Widad Hassan, a 28-year-old Yemeni American graduate student from Brooklyn, also showed up at the Union Square protest, where hundreds held “NO BAN” signs and chanted, “Say it loud! Say it clear! Immigrants are welcome here!”

“I do have a grandmother who is in Yemen right now, and I personally can’t do anything for her,” Hassan said. “I know people in the community who have been devastated because they’ve been petitioning for extended family members ― grandparents, nephews, nieces ― [to come to the U.S.] and they can’t do anything for them at this point.”

Joe Penney / Reuters

It’s frustrating, she added, for people to work hard for years to bring their family members ― many of them from war-torn countries ― only to be suddenly told no.

“I think there’s just the emotional strain of being separated from your family members and knowing they’re not in a safe place,” Hassan said.

As the 8 p.m. starting time for Trump’s ban neared, volunteer lawyers flocked to airports in New York, San Francisco and Washington, ready to assist any travelers from the six affected countries who might find themselves detained by border agents.

It’s all déjà vu for Tarek Ismail, senior staff attorney at the City University of New York Law School’s Creating Law Enforcement Accountability & Responsibility project. He helped Muslim travelers in January, when Trump first signed an executive order indefinitely banning Syrian refugees from coming to the U.S., shutting down the whole refugee program for 120 days, and barring all immigrants and visitors from the six countries, plus Iraq.

Federal courts halted Trump’s ban ― as well as a revised version Trump issued in March ― ruling that both unlawfully discriminated against Muslims.
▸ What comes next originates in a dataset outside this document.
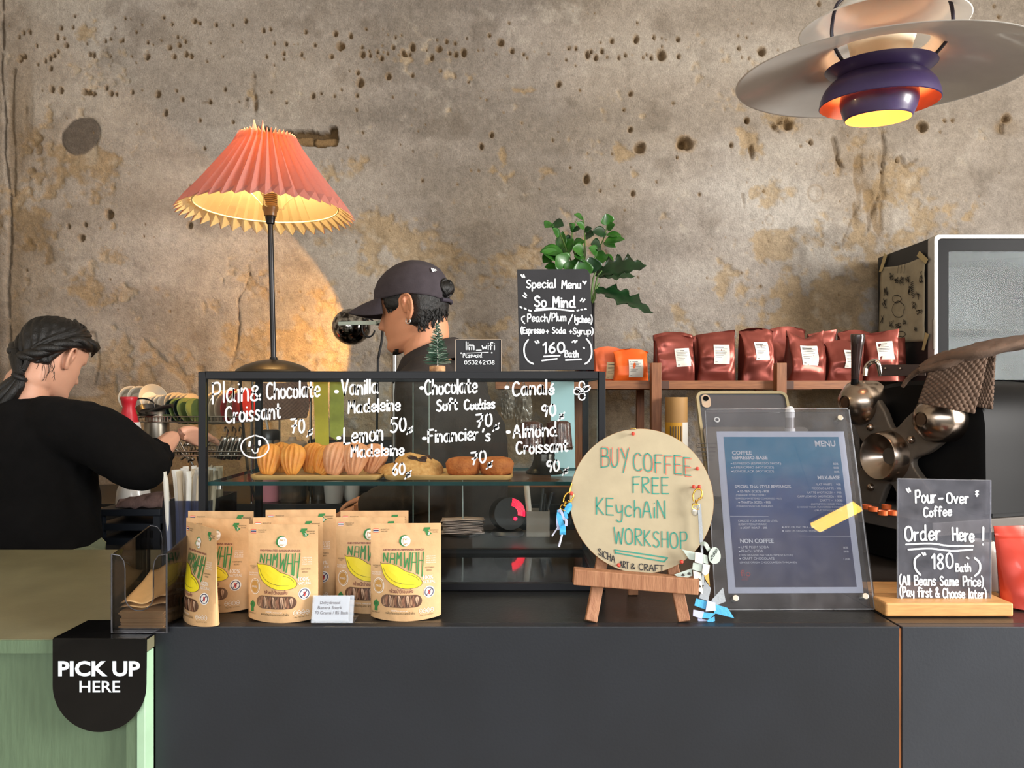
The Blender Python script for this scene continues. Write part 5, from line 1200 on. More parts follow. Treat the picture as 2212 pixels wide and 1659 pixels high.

Although the revised ban may be less severe, Ismail said it was still cruel and discriminatory. And it’s not normal.

“The idea that a refugee should have to prove a bona fide relationship to the U.S. in order to substantiate coming here is completely counter-intuitive,” Ismail said. “It completely defies purpose of having laws facilitating refugees seeking safe haven in this country.

“The Statue of Liberty doesn’t say, ’Give me your tired, your poor ... as long as you have a bona fide connection to the U.S.,” he added.

What’s needed is protests, like the massive demonstrations that broke out in January at the country’s airports, Ismail said. Decision-makers, he said, including elected representatives, Customs and Border Patrol agents, and judges, need to see that there’s resistance.

Thursday’s protest was certainly a start.

Joe Penney / Reuters

“We should be ashamed of ourselves that there are people sitting in refugee camps who are the victims of terrorism and violence, and we are telling them that they do not belong here,” Linda Sarsour, the prominent Muslim American activist and Women’s March organizer, told the crowd. “So what I say to you is this: We have to stay loud and outraged every single day.”

The crowd then marched uptown through Manhattan, taking up whole city blocks on the way to a town hall meeting on the ban, where they planned to discuss resistance strategies.

“No ban, No wall!” they yelled, as tourists and other onlookers stepped out of shops to photograph them.

Joe Penney / Reuters

When they arrived at the town hall meeting on 19th Street, they were greeted by a middle-aged white man and a white woman, carrying signs that read, “Keep Syrians Out” and “Back the Ban.”

The couple began chanting, “Back the ban!” But the crowd of protesters drowned them out with a chant of their own.

“Say it loud, say it clear, refugees are welcome here!”